### THE PROBLEM
Give the listing again in full, exactly as written.

———

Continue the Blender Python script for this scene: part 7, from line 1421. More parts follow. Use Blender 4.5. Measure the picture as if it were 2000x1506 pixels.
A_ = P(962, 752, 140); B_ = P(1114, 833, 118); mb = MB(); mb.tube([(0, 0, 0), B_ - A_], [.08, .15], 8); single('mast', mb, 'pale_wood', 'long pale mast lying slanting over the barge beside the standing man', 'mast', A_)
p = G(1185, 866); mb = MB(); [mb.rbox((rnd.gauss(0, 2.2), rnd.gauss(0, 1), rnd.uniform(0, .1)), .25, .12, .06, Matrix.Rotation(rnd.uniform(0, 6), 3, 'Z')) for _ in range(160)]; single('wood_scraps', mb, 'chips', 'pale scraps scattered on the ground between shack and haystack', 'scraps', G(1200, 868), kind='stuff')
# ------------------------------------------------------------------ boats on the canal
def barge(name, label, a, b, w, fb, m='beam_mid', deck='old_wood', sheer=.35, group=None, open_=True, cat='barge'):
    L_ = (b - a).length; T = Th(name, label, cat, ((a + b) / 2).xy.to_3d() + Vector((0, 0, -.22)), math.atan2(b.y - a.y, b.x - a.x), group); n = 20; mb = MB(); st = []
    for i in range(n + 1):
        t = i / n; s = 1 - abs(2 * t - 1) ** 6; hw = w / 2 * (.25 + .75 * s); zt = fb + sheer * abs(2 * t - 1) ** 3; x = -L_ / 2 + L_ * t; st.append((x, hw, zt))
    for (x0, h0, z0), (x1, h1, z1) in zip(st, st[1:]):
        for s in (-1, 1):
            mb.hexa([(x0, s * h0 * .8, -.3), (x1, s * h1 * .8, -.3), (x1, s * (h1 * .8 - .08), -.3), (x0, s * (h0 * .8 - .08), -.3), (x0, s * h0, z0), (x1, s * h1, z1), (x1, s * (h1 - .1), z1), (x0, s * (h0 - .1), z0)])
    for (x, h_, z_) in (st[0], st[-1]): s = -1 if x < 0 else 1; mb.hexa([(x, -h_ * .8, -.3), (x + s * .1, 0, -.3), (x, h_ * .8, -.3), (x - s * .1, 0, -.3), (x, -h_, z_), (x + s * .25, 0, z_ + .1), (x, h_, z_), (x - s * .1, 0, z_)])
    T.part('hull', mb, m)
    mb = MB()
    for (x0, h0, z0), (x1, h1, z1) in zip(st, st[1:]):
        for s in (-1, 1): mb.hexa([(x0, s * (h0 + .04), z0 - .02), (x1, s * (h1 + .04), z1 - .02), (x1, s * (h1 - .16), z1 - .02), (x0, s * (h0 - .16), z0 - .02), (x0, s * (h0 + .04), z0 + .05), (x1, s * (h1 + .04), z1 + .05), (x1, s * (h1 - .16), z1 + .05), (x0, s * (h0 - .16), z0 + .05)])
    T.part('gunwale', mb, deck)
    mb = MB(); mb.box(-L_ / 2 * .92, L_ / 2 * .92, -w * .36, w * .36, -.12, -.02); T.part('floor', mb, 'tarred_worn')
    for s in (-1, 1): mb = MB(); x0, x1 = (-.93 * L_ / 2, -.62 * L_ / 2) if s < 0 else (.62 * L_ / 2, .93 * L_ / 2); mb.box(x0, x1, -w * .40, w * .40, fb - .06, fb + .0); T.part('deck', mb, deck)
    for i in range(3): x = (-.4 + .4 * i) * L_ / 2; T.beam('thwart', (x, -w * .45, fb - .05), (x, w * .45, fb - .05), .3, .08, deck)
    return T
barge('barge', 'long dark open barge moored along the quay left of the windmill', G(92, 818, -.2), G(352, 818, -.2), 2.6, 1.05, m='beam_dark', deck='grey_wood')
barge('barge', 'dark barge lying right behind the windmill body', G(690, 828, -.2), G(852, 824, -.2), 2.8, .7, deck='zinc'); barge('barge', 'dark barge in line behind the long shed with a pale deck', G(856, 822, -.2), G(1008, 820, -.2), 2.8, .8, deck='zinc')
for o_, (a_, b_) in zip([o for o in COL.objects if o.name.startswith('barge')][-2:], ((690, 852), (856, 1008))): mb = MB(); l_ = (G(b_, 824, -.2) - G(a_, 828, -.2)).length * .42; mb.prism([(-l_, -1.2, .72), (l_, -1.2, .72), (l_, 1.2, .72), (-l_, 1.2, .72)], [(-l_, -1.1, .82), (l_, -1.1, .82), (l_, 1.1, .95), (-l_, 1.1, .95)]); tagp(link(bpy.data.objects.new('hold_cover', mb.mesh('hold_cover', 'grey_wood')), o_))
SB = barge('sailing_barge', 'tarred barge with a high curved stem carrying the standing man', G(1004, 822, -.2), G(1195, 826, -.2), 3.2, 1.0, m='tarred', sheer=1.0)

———

### EXERCISE SOLUTION
Continue the Blender Python script for this scene: part 7, from line 1421. More parts follow. Use Blender 4.5. Measure the picture as if it were 2000x1506 pixels.
A_ = P(962, 752, 140); B_ = P(1114, 833, 118); mb = MB(); mb.tube([(0, 0, 0), B_ - A_], [.08, .15], 8); single('mast', mb, 'pale_wood', 'long pale mast lying slanting over the barge beside the standing man', 'mast', A_)
p = G(1185, 866); mb = MB(); [mb.rbox((rnd.gauss(0, 2.2), rnd.gauss(0, 1), rnd.uniform(0, .1)), .25, .12, .06, Matrix.Rotation(rnd.uniform(0, 6), 3, 'Z')) for _ in range(160)]; single('wood_scraps', mb, 'chips', 'pale scraps scattered on the ground between shack and haystack', 'scraps', G(1200, 868), kind='stuff')
# ------------------------------------------------------------------ boats on the canal
def barge(name, label, a, b, w, fb, m='beam_mid', deck='old_wood', sheer=.35, group=None, open_=True, cat='barge'):
    L_ = (b - a).length; T = Th(name, label, cat, ((a + b) / 2).xy.to_3d() + Vector((0, 0, -.22)), math.atan2(b.y - a.y, b.x - a.x), group); n = 20; mb = MB(); st = []
    for i in range(n + 1):
        t = i / n; s = 1 - abs(2 * t - 1) ** 6; hw = w / 2 * (.25 + .75 * s); zt = fb + sheer * abs(2 * t - 1) ** 3; x = -L_ / 2 + L_ * t; st.append((x, hw, zt))
    for (x0, h0, z0), (x1, h1, z1) in zip(st, st[1:]):
        for s in (-1, 1):
            mb.hexa([(x0, s * h0 * .8, -.3), (x1, s * h1 * .8, -.3), (x1, s * (h1 * .8 - .08), -.3), (x0, s * (h0 * .8 - .08), -.3), (x0, s * h0, z0), (x1, s * h1, z1), (x1, s * (h1 - .1), z1), (x0, s * (h0 - .1), z0)])
    for (x, h_, z_) in (st[0], st[-1]): s = -1 if x < 0 else 1; mb.hexa([(x, -h_ * .8, -.3), (x + s * .1, 0, -.3), (x, h_ * .8, -.3), (x - s * .1, 0, -.3), (x, -h_, z_), (x + s * .25, 0, z_ + .1), (x, h_, z_), (x - s * .1, 0, z_)])
    T.part('hull', mb, m)
    mb = MB()
    for (x0, h0, z0), (x1, h1, z1) in zip(st, st[1:]):
        for s in (-1, 1): mb.hexa([(x0, s * (h0 + .04), z0 - .02), (x1, s * (h1 + .04), z1 - .02), (x1, s * (h1 - .16), z1 - .02), (x0, s * (h0 - .16), z0 - .02), (x0, s * (h0 + .04), z0 + .05), (x1, s * (h1 + .04), z1 + .05), (x1, s * (h1 - .16), z1 + .05), (x0, s * (h0 - .16), z0 + .05)])
    T.part('gunwale', mb, deck)
    mb = MB(); mb.box(-L_ / 2 * .92, L_ / 2 * .92, -w * .36, w * .36, -.12, -.02); T.part('floor', mb, 'tarred_worn')
    for s in (-1, 1): mb = MB(); x0, x1 = (-.93 * L_ / 2, -.62 * L_ / 2) if s < 0 else (.62 * L_ / 2, .93 * L_ / 2); mb.box(x0, x1, -w * .40, w * .40, fb - .06, fb + .0); T.part('deck', mb, deck)
    for i in range(3): x = (-.4 + .4 * i) * L_ / 2; T.beam('thwart', (x, -w * .45, fb - .05), (x, w * .45, fb - .05), .3, .08, deck)
    return T
barge('barge', 'long dark open barge moored along the quay left of the windmill', G(92, 818, -.2), G(352, 818, -.2), 2.6, 1.05, m='beam_dark', deck='grey_wood')
barge('barge', 'dark barge lying right behind the windmill body', G(690, 828, -.2), G(852, 824, -.2), 2.8, .7, deck='zinc'); barge('barge', 'dark barge in line behind the long shed with a pale deck', G(856, 822, -.2), G(1008, 820, -.2), 2.8, .8, deck='zinc')
for o_, (a_, b_) in zip([o for o in COL.objects if o.name.startswith('barge')][-2:], ((690, 852), (856, 1008))): mb = MB(); l_ = (G(b_, 824, -.2) - G(a_, 828, -.2)).length * .42; mb.prism([(-l_, -1.2, .72), (l_, -1.2, .72), (l_, 1.2, .72), (-l_, 1.2, .72)], [(-l_, -1.1, .82), (l_, -1.1, .82), (l_, 1.1, .95), (-l_, 1.1, .95)]); tagp(link(bpy.data.objects.new('hold_cover', mb.mesh('hold_cover', 'grey_wood')), o_))
SB = barge('sailing_barge', 'tarred barge with a high curved stem carrying the standing man', G(1004, 822, -.2), G(1195, 826, -.2), 3.2, 1.0, m='tarred', sheer=1.0)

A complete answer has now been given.